Secrets of the Upper Ogeechee-Part II
(This article is scheduled to appear in the Spring 2009 issue of Splash magazine
and is presented here as an advance copy with permission of the publisher.)
Since my childhood, the Ogeechee River and the lands that border it have been a part of my life. Some of my earliest memories are of nights spent camping on its banks, and of Thanksgiving dinners celebrated over campfires on bluffs overlooking the stream below. A photograph from the Georgia Archives collection dated April 22, 1956, shows my relatives around a campfire near Fenn’s Bridge in Washington County. I would have been seven years old at the time. I don’t think I was there at that particular moment, but I could have been. Avid birdwatchers all, they were probably enjoying the annual spring migration up this remote natural waterway.
In the middle to late eighteenth century, the spot where they sat would have been Indian territory, the far side of the border beyond what in those days passed for “civilization.” The main routes of commerce and the demarcation lines between known and unexplored lands were the rivers. Today, the countryside here is covered with pine forests and abandoned farmsteads interspersed between shady streets of sleepy little towns.

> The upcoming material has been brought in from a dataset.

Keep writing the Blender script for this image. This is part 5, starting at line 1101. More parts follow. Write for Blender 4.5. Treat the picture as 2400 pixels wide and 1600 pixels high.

But before and during the American Revolution, and for decades thereafter, this part of the state was the center of growth and westward expansion, the seat of government, and a major hub of commerce.
In my library at home there hangs an 1806 map of Georgia. By that time the coastal areas were heavily settled, as were the lands around the Savannah River. The Ogeechee was the frontier, with the State’s new capital at Louisville, and the village of Georgetown up the river on the old Indian trail leading to the west. As early as the 1750s, a few intrepid settlers staked claims along the river, often struggling to survive in the wilderness among sometimes hostile Indians.
By 1763, the Governor of the then-colony of Georgia had negotiated an agreement with the Creeks that officially opened the land between the Savannah and Ogeechee Rivers to settlement. Shortly thereafter, a Scotch-Irish immigrant named George Galphin and two other men petitioned the state to grant 50,000 acres near present-day Louisville for the settlement of Protestant Irish families. Galphin was a successful Indian trader, and later played a major role in negotiations with the various tribes during the Revolution. Although the group had some success in attracting settlers to the new town of Queensborough, frequent Indian raids made life dangerous. The violence and destruction that accompanied the Revolution led to the final decline and disappearance of this early colonial town.
During this time, small settlements had begun to appear up and down the river. Just below the Fall Line, the uppermost site where poleboat travel was possible, the village of Georgetown was established. By the 1780s, it boasted an official state tobacco inspector and at least one warehouse to store goods for transport downriver.
Savannah had been the Colony of Georgia’s capital until the Revolutionary War when British occupation forced the rebel legislature to meet in Augusta. As the center of the new state’s population shifted inland and westward, lawmakers recognized the need for a new seat of Government. In 1786 they voted to establish a new city on the Ogeechee. It was to be Georgia’s first permanent capital, named Louisville in honor of King Louis XVI of France for his aid to the colonies during their struggle for independence. The town was laid out in formal fashion near the older settlement of Queensborough, and construction begun on a new State House. Here, many of the early important laws of the state were enacted. The Great Seal was approved, the governing body of the University of Georgia established, and the Rescinding Act that undid the Great Yazoo Fraud was passed.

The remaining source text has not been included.